> [Short exercise] Return precisely the span of lines from the top of the material below to the line containing "PI = math.pi", both included. Pictures are excluded.
-------------------------
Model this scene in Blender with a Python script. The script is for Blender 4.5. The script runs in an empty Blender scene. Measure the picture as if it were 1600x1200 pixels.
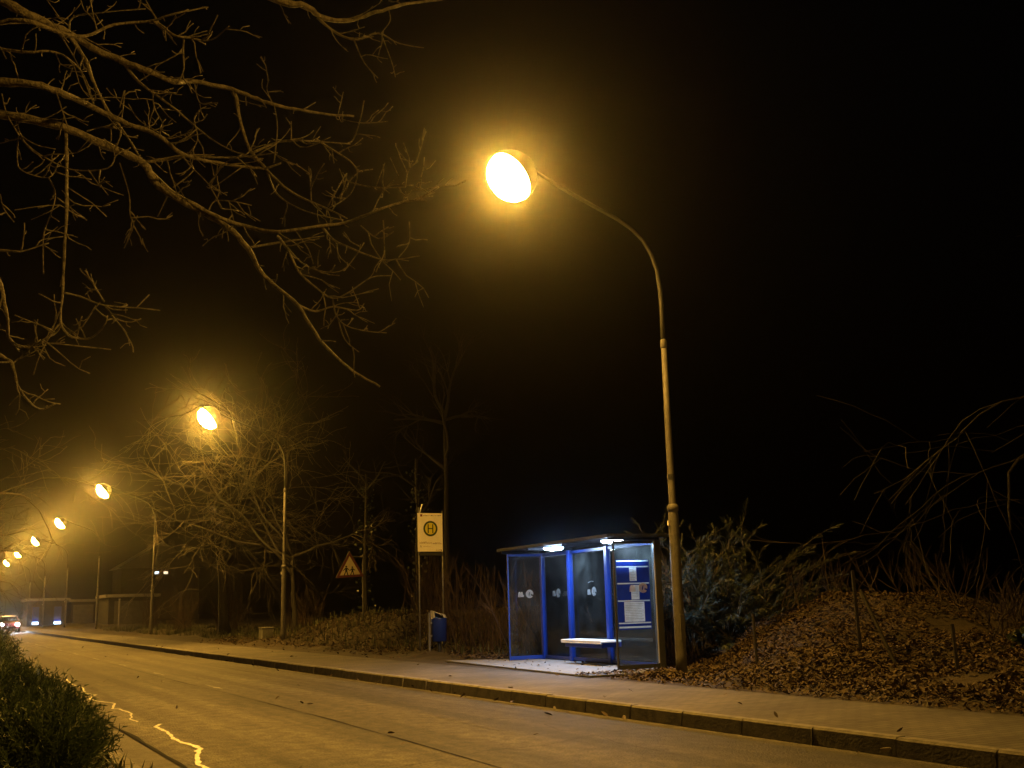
import bpy, math, random
from mathutils import Vector, Matrix, noise
R = random.Random(7)
S = bpy.context.scene
C = S.collection
V = Vector
PI = math.pi

# ------------------------------------------------------------------ helpers
class MB:
    """collects shapes into one mesh"""
    def __init__(s): s.v = []; s.f = []; s.m = []
    def add(s, vs, fs, mi=0):
        b = len(s.v); s.v += [tuple(p) for p in vs]
        s.f += [tuple(b + i for i in f) for f in fs]; s.m += [mi] * len(fs)
    def box(s, x0, x1, y0, y1, z0, z1, mi=0, rot=None, org=None):
        vs = [V((x, y, z)) for z in (z0, z1) for y in (y0, y1) for x in (x0, x1)]
        if rot is not None:
            o = V(org) if org is not None else V(((x0+x1)/2, (y0+y1)/2, (z0+z1)/2))
            vs = [o + rot @ (p - o) for p in vs]
        s.add(vs, [(0,2,3,1), (4,5,7,6), (0,1,5,4), (2,6,7,3), (0,4,6,2), (1,3,7,5)], mi)
    def tube(s, pts, rad, n=6, cap=True, mi=0):
        pts = [V(p) for p in pts]; N = len(pts)
        if not hasattr(rad, '__len__'): rad = [rad] * N
        vs = []; fs = []; up = None
        for i, p in enumerate(pts):
            d = (pts[min(i+1, N-1)] - pts[max(i-1, 0)])
            if d.length < 1e-9: d = V((0, 0, 1))
            d.normalize()
            if up is None:
                up = d.cross(V((0.31, 0.2, 0.93)) if abs(d.z) < .9 else V((1, 0, 0))); up.normalize()
            else:
                up = (up - d * up.dot(d)); up.normalize()
            w = d.cross(up)
            for k in range(n):
                a = 2*PI*k/n
                vs.append(p + (up*math.cos(a) + w*math.sin(a)) * rad[i])
        for i in range(N-1):
            for k in range(n):
                k2 = (k+1) % n
                fs.append((i*n+k, i*n+k2, (i+1)*n+k2, (i+1)*n+k))
        if cap:
            fs.append(tuple(range(n-1, -1, -1))); fs.append(tuple((N-1)*n+k for k in range(n)))
        s.add(vs, fs, mi)
    def lathe(s, prof, n=16, org=(0,0,0), sx=1, sy=1, mi=0):
        o = V(org); vs = []; fs = []
        for r, z in prof:
            for k in range(n):
                a = 2*PI*k/n
                vs.append(o + V((r*sx*math.cos(a), r*sy*math.sin(a), z)))
        for i in range(len(prof)-1):
            for k in range(n):
                k2 = (k+1) % n
                fs.append((i*n+k, i*n+k2, (i+1)*n+k2, (i+1)*n+k))
        fs.append(tuple(range(n-1, -1, -1))); fs.append(tuple((len(prof)-1)*n+k for k in range(n)))
        s.add(vs, fs, mi)
    def prism(s, poly, o, ux, uy, t, mi=0):
        """flat polygon of 2D points extruded by thickness t along ux x uy"""
        o = V(o); ux = V(ux); uy = V(uy); n = ux.cross(uy); n.normalize(); N = len(poly)
        a = [o + ux*p[0] + uy*p[1] for p in poly]; b = [p + n*t for p in a]
        fs = [tuple(range(N-1, -1, -1)), tuple(range(N, 2*N))]
        fs += [(i, (i+1) % N, N+(i+1) % N, N+i) for i in range(N)]
        s.add(a+b, fs, mi)
    def ring(s, r0, r1, o, ux, uy, t, n=28, mi=0):
        o = V(o); ux = V(ux); uy = V(uy); nn = ux.cross(uy).normalized(); vs = []; fs = []
        for dz in (0, t):
            for r in (r0, r1):
                for k in range(n):
                    a = 2*PI*k/n
                    vs.append(o + ux*(r*math.cos(a)) + uy*(r*math.sin(a)) + nn*dz)
        for k in range(n):
            j = (k+1) % n
            fs += [(k, j, n+j, n+k)[::-1], (2*n+k, 2*n+j, 3*n+j, 3*n+k), (k, j, 2*n+j, 2*n+k), (n+k, n+j, 3*n+j, 3*n+k)[::-1]]
        s.add(vs, fs, mi)
    def build(s, name, mats, parent=None, smooth=False, bevel=0):
        me = bpy.data.meshes.new(name); me.from_pydata(s.v, [], s.f)
        if not isinstance(mats, (list, tuple)): mats = [mats]
        for m in mats: me.materials.append(m)
        if len(mats) > 1: me.polygons.foreach_set('material_index', s.m)
        if smooth: me.polygons.foreach_set('use_smooth', [True]*len(me.polygons))
        me.validate(); me.update()
        o = bpy.data.objects.new(name, me); C.objects.link(o)
        if parent: o.parent = parent
        if bevel:
            b = o.modifiers.new('Bevel', 'BEVEL'); b.width = bevel; b.segments = 2; b.limit_method = 'ANGLE'
        return o

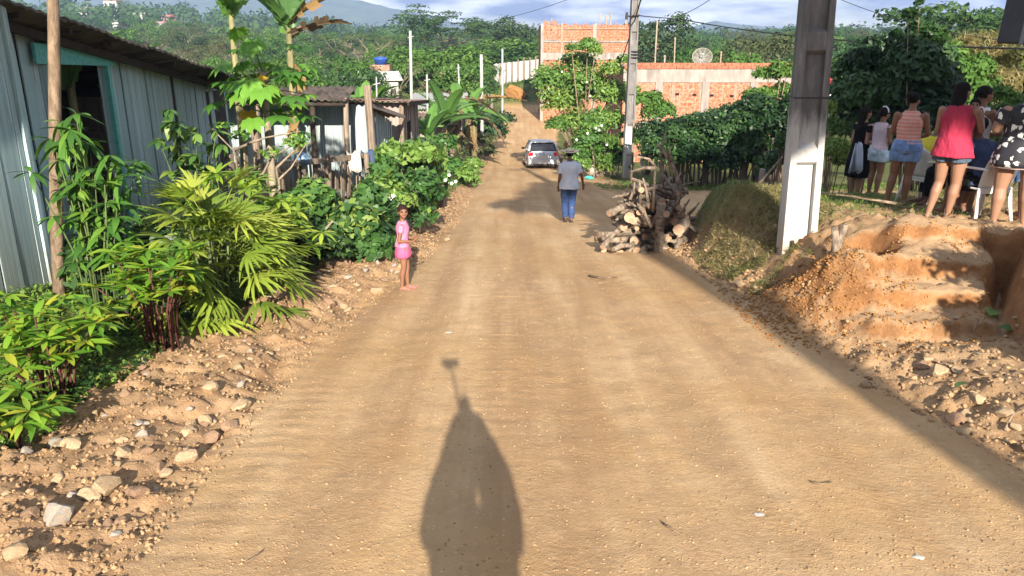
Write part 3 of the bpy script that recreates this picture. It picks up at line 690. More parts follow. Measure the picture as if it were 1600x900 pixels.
# rough paling fence with its sagging rail
pf = thing('paling_fence', 'ragged fence of old split palings in front of the lean-to', 'fence', on(-4.2, 14.0))
def paling_run(root, pts, sp, hfn, seed, mat, w=.075, lean=.09):
    rd = random.Random(seed); ms = planks(mat, .03)
    for (a, b) in zip(pts[:-1], pts[1:]):
        a = Vector((*a, 0)); b = Vector((*b, 0)); n = int((b-a).length/sp); ang = math.atan2(b.y-a.y, b.x-a.x)
        for i in range(n):
            p = a+(b-a)*(i+rd.uniform(-.2, .2))/n; z = gz(p.x, p.y)-.12; h = hfn()*rd.uniform(.72, 1.15)
            if rd.random() < .06: continue
            o = bpy.data.objects.new('paling', rd.choice(ms)); COL.objects.link(o); o.parent = root; o.location = Vector((p.x+rd.uniform(-.02, .02), p.y, z))-root.location
            o.rotation_euler = (rd.uniform(-lean, lean), rd.uniform(-lean, lean), ang+rd.uniform(-.2, .2)); o.scale = (w*rd.uniform(.6, 1.5), 1.1, h)
paling_run(pf, [(-4.75, 11.7), (-4.3, 14.0), (-3.35, 17.6)], .085, lambda: 1.25, 5, M['paling'])
bar(pf, (-4.35, 13.8, .08), (-3.3, 17.7, -.28), .05, M['oldwood'], 'rail', square=(.03, .11))
bar(pf, (-4.72, 11.9, .1), (-4.35, 13.9, -.05), .03, M['oldwood'], 'rail', square=(.03, .07))
for x, y, h in ((-4.42, 13.6, 1.7), (-3.75, 16.0, 1.3), (-3.3, 17.7, 1.5)): bar(pf, on(x, y, -.1), (x+.03, y, gz(x, y)+h), .06, M['oldwood'], 'post', 7, .02)
def rag(name, label, cat, c, size, mat, seed=0, drop=.35):
    v = []; f = []; n = 9; rd = random.Random(seed)
    for j in range(n):
        for i in range(n):
            s = i/(n-1)-.5; t = j/(n-1)-.5
            zz = -abs(t)**1.3*2*drop+.04*math.sin(s*9+t*5)+rd.uniform(-.015, .015); v.append((s*size[0]*(1-.25*abs(t)), t*size[1]*(.5 if drop > .2 else 1)+.03*math.sin(s*14), zz))
    for j in range(n-1):
        for i in range(n-1): a = j*n+i; f.append((a, a+1, a+n+1, a+n))
    mb = MB(); mb.add(v, f); me = mb.mesh(name, True); o = link(name, me, None, mat); o.location = c; o.rotation_euler = (0, 0, .5); md = o.modifiers.new('thick', 'SOLIDIFY'); md.thickness = .012
    return tag(o, label, cat)
M['bluebag'] = simple('blue_grey_plastic', (.09, .17, .27), .35, .3, 6, .5, c2=(.2, .3, .4), dist=.03)
M['navy'] = simple('navy_cloth', (.03, .05, .12), .8, .3, 8, .4); M['cream'] = simple('cream_cloth', (.48, .43, .36), .9, .2, 8, .4)
mb = MB(); mb.ball((0, 0, 0), (.17, .13, .13), 16, 10); me = mb.mesh('plastic_bag', True)
for v in me.vertices: v.co *= 1+.28*(float(fbm(np.array(v.co.x*14+3), np.array(v.co.z*14+v.co.y*9)))-.5)*2
o = link('plastic_bag', me, None, M['bluebag']); o.location = (-4.02, 15.1, .02); tag(o, 'crumpled blue-grey plastic bag lying on the fence rail', 'bag')
rag('draped_cloth', 'cream cloth hung over the end of the paling fence', 'cloth', (-3.42, 17.1, -.12), (.32, .5), M['cream'], 2, .5)
rag('draped_cloth', 'dark navy cloth on the fence beside the cream one', 'cloth', (-3.25, 17.9, -.2), (.35, .5), M['navy'], 3, .4)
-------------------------
> [Exercise result]
Model this scene in Blender with a Python script. The script is for Blender 4.5. The script runs in an empty Blender scene. Measure the picture as if it were 1600x1200 pixels.
import bpy, math, random
from mathutils import Vector, Matrix, noise
R = random.Random(7)
S = bpy.context.scene
C = S.collection
V = Vector
PI = math.pi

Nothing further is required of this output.